Robert Cupp: $658,863 (lost bid for reelection);

Yvette McGee Brown: $1,017,965 (lost bid for reelection);

Sharon Kennedy: $726,020 (won);

Terrence O’Donnell: $522,871 (won reelection);

William O’Neill: $4,464 (won);

Mike Skindell: $122,916 (lost).

This money does not reflect spending by the respective candidates’ political parties or by outside PACs.

According to the AJS, and discounting the most recent election cycle, since the year 2000, candidates for the Ohio Supreme Court have raised nearly $20 million. Six of the seven sitting Ohio Supreme Court Justices who were members of the court before the last election cycle raised at least $1 million in their winning campaigns (the seventh ran unopposed).

The amounts that an individual can contribute to a judicial campaign have been limited since 2009 to the following: $3,450 for Supreme Court candidates, $1,150 for court of appeals candidates and $575 for candidates for the court of common pleas, municipal court and county court.

PAC contribution limits are $6,325 for Supreme Court candidates and $3,450 for candidates for other courts.

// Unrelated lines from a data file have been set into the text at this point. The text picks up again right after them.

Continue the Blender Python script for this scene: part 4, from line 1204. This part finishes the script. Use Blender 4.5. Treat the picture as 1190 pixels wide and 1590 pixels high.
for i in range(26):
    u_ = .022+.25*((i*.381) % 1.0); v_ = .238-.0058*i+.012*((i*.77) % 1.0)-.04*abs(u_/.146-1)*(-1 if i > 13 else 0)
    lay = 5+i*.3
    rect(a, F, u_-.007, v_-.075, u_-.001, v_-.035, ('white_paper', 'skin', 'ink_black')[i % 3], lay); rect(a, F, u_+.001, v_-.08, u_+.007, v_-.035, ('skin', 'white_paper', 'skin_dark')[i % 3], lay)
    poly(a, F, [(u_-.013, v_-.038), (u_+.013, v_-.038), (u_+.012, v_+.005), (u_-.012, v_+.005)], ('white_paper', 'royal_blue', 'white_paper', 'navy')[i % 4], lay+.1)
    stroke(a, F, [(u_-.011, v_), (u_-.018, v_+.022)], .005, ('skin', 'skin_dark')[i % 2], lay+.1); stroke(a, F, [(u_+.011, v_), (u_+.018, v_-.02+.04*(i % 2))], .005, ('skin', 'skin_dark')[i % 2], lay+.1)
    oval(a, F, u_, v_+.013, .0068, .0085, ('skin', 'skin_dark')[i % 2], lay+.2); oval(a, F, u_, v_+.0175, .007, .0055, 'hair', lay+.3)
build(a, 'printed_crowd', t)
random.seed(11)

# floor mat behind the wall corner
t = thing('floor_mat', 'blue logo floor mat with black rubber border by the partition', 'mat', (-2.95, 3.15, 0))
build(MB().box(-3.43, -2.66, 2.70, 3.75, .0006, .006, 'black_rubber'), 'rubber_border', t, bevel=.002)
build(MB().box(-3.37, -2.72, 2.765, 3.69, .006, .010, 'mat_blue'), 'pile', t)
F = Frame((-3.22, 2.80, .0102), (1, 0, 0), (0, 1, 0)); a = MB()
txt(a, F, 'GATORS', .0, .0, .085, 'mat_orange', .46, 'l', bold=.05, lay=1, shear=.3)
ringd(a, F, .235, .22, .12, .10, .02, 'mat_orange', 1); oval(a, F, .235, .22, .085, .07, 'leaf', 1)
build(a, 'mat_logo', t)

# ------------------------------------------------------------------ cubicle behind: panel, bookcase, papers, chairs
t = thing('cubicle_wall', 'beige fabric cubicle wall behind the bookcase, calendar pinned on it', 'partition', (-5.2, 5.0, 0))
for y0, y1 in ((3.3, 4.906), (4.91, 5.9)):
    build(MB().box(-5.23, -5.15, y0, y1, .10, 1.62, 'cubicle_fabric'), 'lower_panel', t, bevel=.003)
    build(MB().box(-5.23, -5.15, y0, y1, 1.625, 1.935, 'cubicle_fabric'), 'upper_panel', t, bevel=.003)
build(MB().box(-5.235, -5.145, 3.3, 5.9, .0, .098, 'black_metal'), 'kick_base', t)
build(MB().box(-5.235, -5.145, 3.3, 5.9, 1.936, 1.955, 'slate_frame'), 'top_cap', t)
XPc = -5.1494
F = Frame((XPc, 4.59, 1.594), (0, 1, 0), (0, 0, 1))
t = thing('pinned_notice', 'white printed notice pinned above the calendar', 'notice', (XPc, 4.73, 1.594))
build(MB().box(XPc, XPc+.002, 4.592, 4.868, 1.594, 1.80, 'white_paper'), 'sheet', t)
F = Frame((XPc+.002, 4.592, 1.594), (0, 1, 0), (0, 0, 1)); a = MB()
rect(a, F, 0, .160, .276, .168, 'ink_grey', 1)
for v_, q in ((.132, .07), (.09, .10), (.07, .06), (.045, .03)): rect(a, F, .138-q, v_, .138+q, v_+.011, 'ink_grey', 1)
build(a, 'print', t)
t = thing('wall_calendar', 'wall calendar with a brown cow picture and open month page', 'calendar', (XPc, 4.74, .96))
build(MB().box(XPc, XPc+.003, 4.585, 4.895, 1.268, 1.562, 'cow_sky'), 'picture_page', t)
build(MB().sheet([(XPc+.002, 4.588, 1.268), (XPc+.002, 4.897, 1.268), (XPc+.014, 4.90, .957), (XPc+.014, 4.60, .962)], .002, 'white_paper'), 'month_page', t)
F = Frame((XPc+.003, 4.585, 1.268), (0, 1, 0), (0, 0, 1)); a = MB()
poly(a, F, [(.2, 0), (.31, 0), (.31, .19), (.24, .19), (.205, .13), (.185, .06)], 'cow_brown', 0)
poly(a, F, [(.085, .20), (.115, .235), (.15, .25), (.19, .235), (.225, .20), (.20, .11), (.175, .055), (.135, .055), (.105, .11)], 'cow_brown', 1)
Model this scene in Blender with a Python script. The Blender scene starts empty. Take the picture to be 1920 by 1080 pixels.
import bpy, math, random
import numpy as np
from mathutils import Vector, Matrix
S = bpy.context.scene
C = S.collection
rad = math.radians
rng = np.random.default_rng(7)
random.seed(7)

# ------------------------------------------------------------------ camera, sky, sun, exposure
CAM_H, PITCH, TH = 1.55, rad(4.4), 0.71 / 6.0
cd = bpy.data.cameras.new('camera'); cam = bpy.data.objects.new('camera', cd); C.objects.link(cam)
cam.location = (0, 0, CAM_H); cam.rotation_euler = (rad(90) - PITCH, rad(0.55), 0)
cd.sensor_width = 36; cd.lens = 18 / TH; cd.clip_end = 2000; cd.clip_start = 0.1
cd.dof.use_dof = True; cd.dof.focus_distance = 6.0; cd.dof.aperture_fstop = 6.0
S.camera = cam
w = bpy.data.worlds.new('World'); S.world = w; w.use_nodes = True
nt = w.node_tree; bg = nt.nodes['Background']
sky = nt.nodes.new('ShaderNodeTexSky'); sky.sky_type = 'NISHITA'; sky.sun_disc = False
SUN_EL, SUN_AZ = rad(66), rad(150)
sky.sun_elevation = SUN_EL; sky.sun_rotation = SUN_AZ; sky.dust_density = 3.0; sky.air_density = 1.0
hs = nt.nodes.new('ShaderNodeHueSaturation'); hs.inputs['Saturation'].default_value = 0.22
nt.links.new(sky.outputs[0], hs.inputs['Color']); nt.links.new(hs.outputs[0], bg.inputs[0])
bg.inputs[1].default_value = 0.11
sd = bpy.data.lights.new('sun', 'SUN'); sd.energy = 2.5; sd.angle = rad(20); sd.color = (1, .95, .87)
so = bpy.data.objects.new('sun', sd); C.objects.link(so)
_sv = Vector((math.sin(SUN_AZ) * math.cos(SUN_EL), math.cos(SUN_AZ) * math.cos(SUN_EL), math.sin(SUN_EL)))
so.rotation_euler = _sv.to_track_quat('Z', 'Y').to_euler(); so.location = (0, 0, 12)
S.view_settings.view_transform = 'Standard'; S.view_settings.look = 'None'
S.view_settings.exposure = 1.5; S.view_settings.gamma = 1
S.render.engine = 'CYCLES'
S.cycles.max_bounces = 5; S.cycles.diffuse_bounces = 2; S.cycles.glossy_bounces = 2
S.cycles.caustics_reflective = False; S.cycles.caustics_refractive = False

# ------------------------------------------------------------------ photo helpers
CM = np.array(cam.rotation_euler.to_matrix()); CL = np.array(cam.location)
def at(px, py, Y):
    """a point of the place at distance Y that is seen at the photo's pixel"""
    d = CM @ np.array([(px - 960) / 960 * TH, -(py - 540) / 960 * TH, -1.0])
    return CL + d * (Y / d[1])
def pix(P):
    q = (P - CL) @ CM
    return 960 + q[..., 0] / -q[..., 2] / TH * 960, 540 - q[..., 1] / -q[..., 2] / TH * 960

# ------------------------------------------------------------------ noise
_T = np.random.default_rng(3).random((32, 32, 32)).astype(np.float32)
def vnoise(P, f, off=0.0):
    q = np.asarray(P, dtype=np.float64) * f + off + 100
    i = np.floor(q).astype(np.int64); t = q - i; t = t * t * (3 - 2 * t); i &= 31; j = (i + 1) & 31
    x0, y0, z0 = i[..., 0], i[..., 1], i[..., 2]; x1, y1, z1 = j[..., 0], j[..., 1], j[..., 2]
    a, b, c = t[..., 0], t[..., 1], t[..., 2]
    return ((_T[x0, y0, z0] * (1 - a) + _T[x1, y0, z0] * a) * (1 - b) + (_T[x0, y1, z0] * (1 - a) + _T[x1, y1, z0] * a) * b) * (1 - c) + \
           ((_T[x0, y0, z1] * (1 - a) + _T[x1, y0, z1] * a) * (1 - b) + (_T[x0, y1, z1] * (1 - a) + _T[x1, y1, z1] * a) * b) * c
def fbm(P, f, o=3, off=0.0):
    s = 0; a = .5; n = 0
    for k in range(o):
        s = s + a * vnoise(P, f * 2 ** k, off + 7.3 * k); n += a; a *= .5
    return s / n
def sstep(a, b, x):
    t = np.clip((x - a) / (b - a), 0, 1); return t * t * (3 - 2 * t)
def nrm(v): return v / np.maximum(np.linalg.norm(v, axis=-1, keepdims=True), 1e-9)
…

Nationally, the amounts spent on advertising by candidates for their respective states’ Supreme Court, along with the number of ads run, are (rounded figures):

Alabama: $3.3 million, 7,600;

Arkansas: $168,000, 560;

Florida: $2.75 million, 1,900;

Illinois: $1.33 million. 1,000;

Iowa: $163,000, 265;

Kentucky: $132,000, 275;

Louisiana: $1.9 million, 2,800;

Michigan: $9 million (reported as exceeding $10 million), 16,000;

Mississippi: $1.7 million, 3,600;

Montana: $22,000, 128;

North Carolina: $3.2 million, 3,800;

Ohio: $1.7 million, 4,700;

Oregon: $92,000, 192;

Texas: $1.17 million, 2,100;

West Virginia: $1.24 million, 5,600.

The Brennan Center reports that Michigan and Louisiana had particularly lopsided financing.

In Michigan, the candidates spent a little over $1 million, while the political parties spent between $7 and 10 million on judicial elections in that state.

In Louisiana, a runoff election that was held Dec. 8 saw over $100,000 spent in the last two weeks of the election, and over $400,000 spent by one PAC alone for one seat on the court.

Three states had ballot initiatives that would have changes the way that judges were selected. All three initiatives lost.

Voters in Missouri, Arizona and Florida all rejected measures that were characterized by the Brennan Center as, “referenda to change merit-based judicial selection systems in ways that could inject partisan politics into state courts.”

Outside groups spent millions of dollars in retention elections trying to unseat four sitting state justices—three in Florida and one in Iowa. All four judges kept their seats.